Access Based Solution
A homegrown Access based solution that's somewhat difficult? You sir, are a gentleman and a scholar. Your discretion is to be applauded.
Your answer will be found in that Access solution. I promise this will make sense, stick with me. Access is a fantastic tool for people like me, for instance, who are only marginally competent at software development, but who know the intricacies of my company/division/role very well. Assuming there is someone similar in your clients organization who has worked on their internal solution, beginning your search in that internal solution is a good place to start.
You want to look for features/functions that seem weird, superfluous or just stupid, then find out why those features/functions were put in place. Are they addressing actual business rules and needs and/or organizational politics (both are equally important in the minds of clients) or are those features/functions the result of someone's best effort at conquering a technical challenge where a more appropriate answer was simply beyond their abilities. (For some reason, cascading drop down menus and variables of any sort seem to attract special sort of Rube Goldberg personality to all Access solutions).
Kooky technical workarounds can be safely ignored as long as you know what they are supposed to be doing. Just make sure any new solution handles that task in a 'proper' manner, and be certain to point it out to your client (just pointing out you felt their pain and solved it is worth 100 Client Bonus Points and if the opportunity to fluff the ego of whoever created the workarounds presents itself it's 1000 extra points. Especially if it's a middle manager person :).
The rest of it is down to simply assessing their homegrown solution and finding a 'shrink wrapped' alternative that meets their needs with the least amount of process change possible. Technical superiority, cost and ease of deployment (for you) aren't nearly as valuable as a smooth transition and a solution that actually works as opposed to turning off the building HVAC every time a calculated field returns a prime number (or whatever).
I'll close out with this; your job isn't to select their help desk solution. Your job is to figure out what their help desk solution actually needs to do. I guarantee they don't actually know. Selecting a product can be done by anyone who can read the features list. You've got to determine what they actually need, what they want and how they will determine if you were successful.
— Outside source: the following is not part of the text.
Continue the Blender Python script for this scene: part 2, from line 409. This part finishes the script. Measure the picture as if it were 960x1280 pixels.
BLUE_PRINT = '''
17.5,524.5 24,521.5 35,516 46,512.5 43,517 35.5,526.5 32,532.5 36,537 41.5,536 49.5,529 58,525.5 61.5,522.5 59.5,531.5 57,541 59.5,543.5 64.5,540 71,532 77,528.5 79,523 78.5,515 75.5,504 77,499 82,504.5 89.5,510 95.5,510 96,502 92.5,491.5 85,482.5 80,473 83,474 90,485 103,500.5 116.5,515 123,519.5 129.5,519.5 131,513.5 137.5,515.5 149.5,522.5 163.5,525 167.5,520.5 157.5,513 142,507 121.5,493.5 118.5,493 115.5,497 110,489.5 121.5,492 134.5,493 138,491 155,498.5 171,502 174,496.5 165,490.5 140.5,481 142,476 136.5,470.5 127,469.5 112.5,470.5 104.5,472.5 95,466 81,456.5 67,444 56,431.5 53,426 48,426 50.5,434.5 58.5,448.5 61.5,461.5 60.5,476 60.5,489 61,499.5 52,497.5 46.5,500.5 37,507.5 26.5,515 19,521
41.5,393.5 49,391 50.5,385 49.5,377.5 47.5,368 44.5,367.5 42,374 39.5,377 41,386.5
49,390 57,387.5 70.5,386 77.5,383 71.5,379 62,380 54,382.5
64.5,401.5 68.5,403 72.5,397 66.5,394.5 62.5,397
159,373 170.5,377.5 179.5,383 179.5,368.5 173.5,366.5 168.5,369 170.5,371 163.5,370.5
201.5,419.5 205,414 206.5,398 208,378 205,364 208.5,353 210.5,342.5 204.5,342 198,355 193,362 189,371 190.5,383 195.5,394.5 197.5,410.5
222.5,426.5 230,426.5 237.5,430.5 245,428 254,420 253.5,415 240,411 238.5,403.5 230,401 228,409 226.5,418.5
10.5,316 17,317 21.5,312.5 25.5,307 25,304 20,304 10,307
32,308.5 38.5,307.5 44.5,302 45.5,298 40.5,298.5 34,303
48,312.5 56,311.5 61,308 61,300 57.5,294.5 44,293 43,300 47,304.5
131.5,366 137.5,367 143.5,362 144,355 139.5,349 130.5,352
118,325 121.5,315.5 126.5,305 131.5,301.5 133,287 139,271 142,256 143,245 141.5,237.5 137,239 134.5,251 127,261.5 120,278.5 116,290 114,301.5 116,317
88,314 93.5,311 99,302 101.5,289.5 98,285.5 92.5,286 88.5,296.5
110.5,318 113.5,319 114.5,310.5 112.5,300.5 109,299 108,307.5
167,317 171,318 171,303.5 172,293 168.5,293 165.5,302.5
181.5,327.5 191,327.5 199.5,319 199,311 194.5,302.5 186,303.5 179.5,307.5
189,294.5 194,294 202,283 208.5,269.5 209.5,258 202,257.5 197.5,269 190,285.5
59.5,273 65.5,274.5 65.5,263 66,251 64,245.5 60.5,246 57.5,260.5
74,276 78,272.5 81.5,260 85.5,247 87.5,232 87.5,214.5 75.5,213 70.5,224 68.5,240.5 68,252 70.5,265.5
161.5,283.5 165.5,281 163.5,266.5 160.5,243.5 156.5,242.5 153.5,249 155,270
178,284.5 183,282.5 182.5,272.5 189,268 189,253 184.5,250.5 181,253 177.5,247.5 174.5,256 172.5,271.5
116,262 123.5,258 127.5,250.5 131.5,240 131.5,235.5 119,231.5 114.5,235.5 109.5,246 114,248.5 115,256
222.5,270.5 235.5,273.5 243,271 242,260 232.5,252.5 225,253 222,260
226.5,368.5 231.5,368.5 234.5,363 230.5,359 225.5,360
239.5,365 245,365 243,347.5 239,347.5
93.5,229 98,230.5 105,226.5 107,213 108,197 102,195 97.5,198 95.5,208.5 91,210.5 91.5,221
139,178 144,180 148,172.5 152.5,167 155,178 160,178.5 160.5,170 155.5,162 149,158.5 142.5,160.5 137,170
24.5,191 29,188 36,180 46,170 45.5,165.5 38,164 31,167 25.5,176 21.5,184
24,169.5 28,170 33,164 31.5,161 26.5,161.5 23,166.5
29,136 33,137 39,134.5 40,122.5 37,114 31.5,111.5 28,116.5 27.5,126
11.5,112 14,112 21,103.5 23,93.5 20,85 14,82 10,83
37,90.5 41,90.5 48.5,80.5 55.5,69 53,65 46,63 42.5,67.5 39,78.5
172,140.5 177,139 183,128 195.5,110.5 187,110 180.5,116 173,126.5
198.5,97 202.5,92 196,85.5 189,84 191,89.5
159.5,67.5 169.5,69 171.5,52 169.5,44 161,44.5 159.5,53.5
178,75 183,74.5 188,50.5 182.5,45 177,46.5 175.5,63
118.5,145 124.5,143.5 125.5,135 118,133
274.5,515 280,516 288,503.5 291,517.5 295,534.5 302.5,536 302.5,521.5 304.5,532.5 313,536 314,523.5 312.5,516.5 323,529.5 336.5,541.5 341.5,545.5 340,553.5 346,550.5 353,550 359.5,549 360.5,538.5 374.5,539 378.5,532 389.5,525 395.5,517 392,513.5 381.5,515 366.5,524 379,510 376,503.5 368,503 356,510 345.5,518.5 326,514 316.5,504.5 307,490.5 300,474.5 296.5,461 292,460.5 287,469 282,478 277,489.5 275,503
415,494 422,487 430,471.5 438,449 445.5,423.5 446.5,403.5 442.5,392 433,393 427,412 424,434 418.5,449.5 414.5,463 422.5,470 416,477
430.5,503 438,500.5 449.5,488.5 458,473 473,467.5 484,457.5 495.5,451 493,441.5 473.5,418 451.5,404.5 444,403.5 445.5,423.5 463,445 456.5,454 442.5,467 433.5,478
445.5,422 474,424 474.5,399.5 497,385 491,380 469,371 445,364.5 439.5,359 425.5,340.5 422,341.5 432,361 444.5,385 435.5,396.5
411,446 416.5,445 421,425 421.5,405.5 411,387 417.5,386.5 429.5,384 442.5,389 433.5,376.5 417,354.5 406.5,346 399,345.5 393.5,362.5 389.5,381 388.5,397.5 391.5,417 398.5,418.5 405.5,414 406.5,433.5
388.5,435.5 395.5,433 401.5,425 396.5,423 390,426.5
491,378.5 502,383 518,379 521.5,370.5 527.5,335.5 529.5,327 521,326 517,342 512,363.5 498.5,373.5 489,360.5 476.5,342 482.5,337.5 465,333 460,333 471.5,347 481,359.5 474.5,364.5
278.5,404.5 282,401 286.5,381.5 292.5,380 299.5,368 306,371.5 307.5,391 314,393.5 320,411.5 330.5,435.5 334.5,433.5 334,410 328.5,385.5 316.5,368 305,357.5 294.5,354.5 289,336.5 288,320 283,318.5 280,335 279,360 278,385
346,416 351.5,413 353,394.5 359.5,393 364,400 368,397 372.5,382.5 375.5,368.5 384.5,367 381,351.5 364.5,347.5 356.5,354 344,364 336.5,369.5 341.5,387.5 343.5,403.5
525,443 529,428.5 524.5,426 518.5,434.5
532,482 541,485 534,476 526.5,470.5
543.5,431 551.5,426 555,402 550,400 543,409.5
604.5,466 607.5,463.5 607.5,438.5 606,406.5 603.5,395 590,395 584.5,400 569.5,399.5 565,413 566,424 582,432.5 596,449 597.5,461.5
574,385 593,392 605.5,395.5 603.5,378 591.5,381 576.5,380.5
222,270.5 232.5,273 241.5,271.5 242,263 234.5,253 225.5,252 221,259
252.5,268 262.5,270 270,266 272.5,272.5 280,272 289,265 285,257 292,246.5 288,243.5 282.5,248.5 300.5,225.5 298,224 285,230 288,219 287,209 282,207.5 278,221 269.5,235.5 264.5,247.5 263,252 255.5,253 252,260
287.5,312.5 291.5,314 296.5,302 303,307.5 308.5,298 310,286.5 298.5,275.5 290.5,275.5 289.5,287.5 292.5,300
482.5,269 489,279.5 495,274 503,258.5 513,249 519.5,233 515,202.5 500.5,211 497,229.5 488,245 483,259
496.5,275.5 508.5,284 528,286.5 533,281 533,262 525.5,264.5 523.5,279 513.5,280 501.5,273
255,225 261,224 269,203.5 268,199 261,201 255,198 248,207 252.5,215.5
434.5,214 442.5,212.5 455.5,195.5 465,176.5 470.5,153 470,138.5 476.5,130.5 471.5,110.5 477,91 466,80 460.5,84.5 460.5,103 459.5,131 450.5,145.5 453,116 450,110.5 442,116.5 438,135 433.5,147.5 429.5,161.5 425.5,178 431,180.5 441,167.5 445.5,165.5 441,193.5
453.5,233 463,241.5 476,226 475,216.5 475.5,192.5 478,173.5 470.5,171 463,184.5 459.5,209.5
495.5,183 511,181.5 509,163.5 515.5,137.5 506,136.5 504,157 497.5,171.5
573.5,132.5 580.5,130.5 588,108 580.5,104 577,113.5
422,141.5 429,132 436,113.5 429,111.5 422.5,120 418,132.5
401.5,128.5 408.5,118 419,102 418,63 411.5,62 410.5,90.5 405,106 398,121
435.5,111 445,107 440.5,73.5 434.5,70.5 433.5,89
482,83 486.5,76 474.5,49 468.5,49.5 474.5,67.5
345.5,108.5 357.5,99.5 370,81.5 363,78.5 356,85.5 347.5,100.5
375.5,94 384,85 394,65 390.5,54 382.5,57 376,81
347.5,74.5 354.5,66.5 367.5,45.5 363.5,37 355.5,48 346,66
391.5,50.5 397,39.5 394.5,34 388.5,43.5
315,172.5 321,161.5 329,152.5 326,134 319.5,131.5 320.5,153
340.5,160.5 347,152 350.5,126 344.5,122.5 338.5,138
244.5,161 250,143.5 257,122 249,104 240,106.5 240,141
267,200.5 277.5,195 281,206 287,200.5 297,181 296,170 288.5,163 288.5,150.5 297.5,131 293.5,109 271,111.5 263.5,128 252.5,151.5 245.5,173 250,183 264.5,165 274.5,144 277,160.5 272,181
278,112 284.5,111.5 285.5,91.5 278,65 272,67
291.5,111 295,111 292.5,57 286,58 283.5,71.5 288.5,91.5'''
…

Once you know those things it's a simple matter of you reading the features list and choosing the best fit and sending them a bill.
You've got a big advantage with them having an internal solution. Ask around and find the biggest pinch points for all the different users,and try to make them disappear in the actual deployment. It sounds kind of crappy, but try to identify who the heavyweight influences are in the user group, and which members of management are pushing for the new helpdesk and make sure you address their issues too. I realize users are actually the most crucial element, but the people who sign the checks are important too, and you can usually satisfy them with 3 seconds of attention and a chart with lots of primary colors.
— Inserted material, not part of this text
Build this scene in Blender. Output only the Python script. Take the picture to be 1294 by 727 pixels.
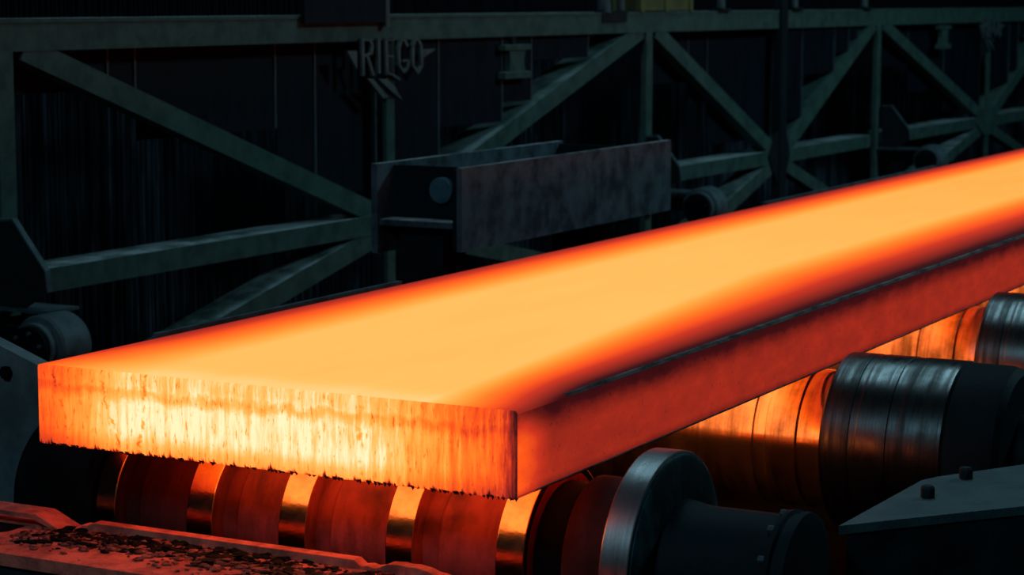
import bpy, bmesh, math, random
from mathutils import Vector, Matrix
random.seed(7)
for o in list(bpy.data.objects): bpy.data.objects.remove(o)
scene = bpy.context.scene
COL = scene.collection

# ---------------------------------------------------------------- camera
# world axes: X = slab width (towards the operator side), Y = slab length (away), Z up
CAM = Vector((2.573, -4.832, 2.161)); FPX = 2780.0
YAW, PIT = math.radians(28.16), math.radians(7.44)
FW = Vector((-math.sin(YAW)*math.cos(PIT), math.cos(YAW)*math.cos(PIT), -math.sin(PIT)))
RT = Vector((math.cos(YAW), math.sin(YAW), 0)); UP = RT.cross(FW)
cam = bpy.data.cameras.new('camera'); camo = bpy.data.objects.new('camera', cam); COL.objects.link(camo)
camo.location = CAM
camo.rotation_euler = FW.to_track_quat('-Z', 'Y').to_euler()
cam.sensor_width = 36; cam.lens = FPX/1294*36; cam.clip_end = 200
cam.dof.use_dof = True; cam.dof.focus_distance = 6.6; cam.dof.aperture_fstop = 5.0
scene.camera = camo

# ---------------------------------------------------------------- world, hall lamps, exposure
w = bpy.data.worlds.new('hall_air'); scene.world = w; w.use_nodes = True
w.node_tree.nodes['Background'].inputs[0].default_value = (0.25, 0.6, 0.8, 1)
w.node_tree.nodes['Background'].inputs[1].default_value = 0.003
def area(name, loc, target, size, power, col):
    l = bpy.data.lights.new(name, 'AREA'); l.energy = power; l.color = col; l.shape = 'RECTANGLE'
    l.size, l.size_y = size
    o = bpy.data.objects.new(name, l); COL.objects.link(o); o.location = loc
    o.rotation_euler = (Vector(target)-Vector(loc)).to_track_quat('-Z', 'Y').to_euler()
    return o
area('hall_lamp_far_bay', (6.0, 14.5, 9.0), (-4.2, 14.0, 1.0), (2.0, 2.0), 560, (0.38, 0.86, 1.0))
area('hall_lamp_over_table', (-2.6, 7.0, 10.0), (-2.6, 7.0, 0.0), (1.5, 8.0), 190, (0.45, 0.85, 1.0))
area('hall_lamp_near_bay', (-1.0, -9.0, 8.0), (-2.0, 4.0, 1.0), (2.0, 2.0), 230, (0.38, 0.82, 1.0))
vs = scene.view_settings
vs.view_transform = 'Standard'; vs.look = 'None'; vs.gamma = 1.0; vs.use_curve_mapping = False; vs.exposure = 0.0

# ---------------------------------------------------------------- helpers
def on(ax, v, px, py):
    """point where the sight line through photo pixel (px, py) meets the real plane axis = v"""
    d = FW + RT*((px-647)/FPX) - UP*((py-363.5)/FPX)
    return CAM + d*((v-CAM[ax])/d[ax])

def link(name, me, mat=None, parent=None, smooth=False):
    o = bpy.data.objects.new(name, me); COL.objects.link(o)
    if mat is not None and not me.materials: me.materials.append(mat)
    if parent is not None: o.parent = parent
    if smooth:
        for p in me.polygons: p.use_smooth = True
    return o

def tag(o, label=None, cat=None, group=None, kind=None):
    if label: o['label'] = label
    if cat: o['category'] = cat
    if group: o['group'] = group
    if kind: o['kind'] = kind
    return o

def thing(name, label, cat, loc=(0, 0, 0), group=None):
    o = bpy.data.objects.new(name, None); COL.objects.link(o); o.location = loc
    o.empty_display_size = 0.1
    return tag(o, label, cat, group)

def finish(bm, name, mat, parent=None, smooth=False, bevel=0.0, origin=None):
    """link a bmesh given in world coordinates as ONE object; parts keep their world place"""
    if bevel > 0:
        bmesh.ops.bevel(bm, geom=[e for e in bm.edges if e.is_manifold and e.calc_face_angle(0) > 0.5], offset=bevel, segments=2,
                        affect='EDGES', profile=0.5, clamp_overlap=True)
    bmesh.ops.recalc_face_normals(bm, faces=bm.faces)
    base = Vector((0, 0, 0))
    if parent is not None:
        p = parent
        while p is not None: base += p.location; p = p.parent
    if origin is None:
        cs = [v.co for v in bm.verts]
        origin = Vector(((min(c.x for c in cs)+max(c.x for c in cs))/2, (min(c.y for c in cs)+max(c.y for c in cs))/2,
                         min(c.z for c in cs)))
    else: origin = Vector(origin)
    for v in bm.verts: v.co -= origin
    me = bpy.data.meshes.new(name); bm.to_mesh(me); bm.free()
    o = link(name, me, mat, parent, smooth); o.location = origin-base
    if smooth:
        me.set_sharp_from_angle(angle=math.radians(20))
    return o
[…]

But don't be shy about making a show out of listening to, and addressing what everybody wants from the end result. A solution is fit for purpose if it meets the clients ideas of the purpose, not its 'value added features' or technical superiority. The clients are telling you what they want, but they don't actually realize it, they never do. Listen to them and interpret it and if you do it well you can make lots of money. If you don't do it well you'll be another frustrated geek trying to get by in an illogical world, and nobody wants that :)
Also, for your own sanity, as you narrow down your field of contenders to a small(ish) set, start really digging into the documentation, help and support each solution has (user/admin documentation, not code comments & such). If you're going to stay in this field as a professional just accept the fact you won't get to charge for every phone call or support email if you want clients to do your marketing for you: You own those clients for all eternity. Make sure you can get answers if you need them. Besides, RTFM only works if there's a FM to read :)
I haven't done contract IT work in almost 14 years, and I still get occasional phone calls from old clients or their successors or recommendations from them to others. I would rather choke myself to death on slag from our blast furnace than do contract IT work again, but one day when you're old like me it'll be nice when you get those calls and can pass them off to some brave young person starting out and payback a favor to a former colleague or friend, and that's what makes the world go round.